The truth was finally revealed 18 years later when a man named Steven Jackson confessed to the crime. However, under Nevada’s law new evidence cannot be presented in court beyond two years of a conviction--even if it could not have been discovered in that time. DeMarlo’s lawyers at the Rocky Mountain Innocence Center filed a claim anyway, which was dismissed, appealed, and finally granted a hearing.

By that time, the Clark County District Attorney’s Conviction Review Unit agreed to investigate the case and dismissed the charges on June 29, 2017. While justice eventually prevailed, DeMarlo spent an additional four years in prison after the real perpetrator confessed. In another county he would still be incarcerated because there is no other conviction review unit in the state.

Even after his exoneration, the injustice continued. DeMarlo was dropped off in downtown Las Vegas at 6 a.m. alone, with no belongings other than a debit card. Since then, he has gotten nothing from the state that unjustly took his freedom because Nevada is one of only 16 states without an exoneree compensation law.

Our state cannot undo this injustice, but it can still do the right thing now. Assembly Bill 356, sponsored by Assemblyman William McCurdy, would allow the wrongfully convicted to present new evidence of innocence when it is discovered, beyond the two-year time limit. Assembly Bill 267, sponsored by Assemblyman Steve Yeager, would provide exonerees with services and financial payments for each year of wrongful imprisonment.
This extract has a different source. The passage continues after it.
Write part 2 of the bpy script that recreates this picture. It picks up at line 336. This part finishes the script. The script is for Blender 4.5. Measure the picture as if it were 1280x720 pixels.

The Culinary Workers Union Local 226 is advocating for these two bills as part of the “Nevada Coalition for the Wrongfully Convicted,” a group of civil rights, legal, and faith-based organizations. While some may think that this kind of legislation is not a labor issue, the criminal justice system has a real impact on the lives of working families. Wrongful convictions disproportionately impact communities of color. A fair and accountable system protects individual rights and makes us all safer.

AB 267 has passed the Assembly unanimously and now goes to the Senate Judiciary Committee. AB 356 passed the Assembly Judiciary Committee, and now it must be approved Assembly Ways and Means Committee. In the remaining weeks of session, we urge Nevada lawmakers to pass these important measures for justice.

Geoconda Arguello-Kline is Secretary-Treasurer of the Culinary Workers Union, Local 226. She was born in Managua, Nicaragua, and came to the United States in 1979. She has lived in Las Vegas since 1983.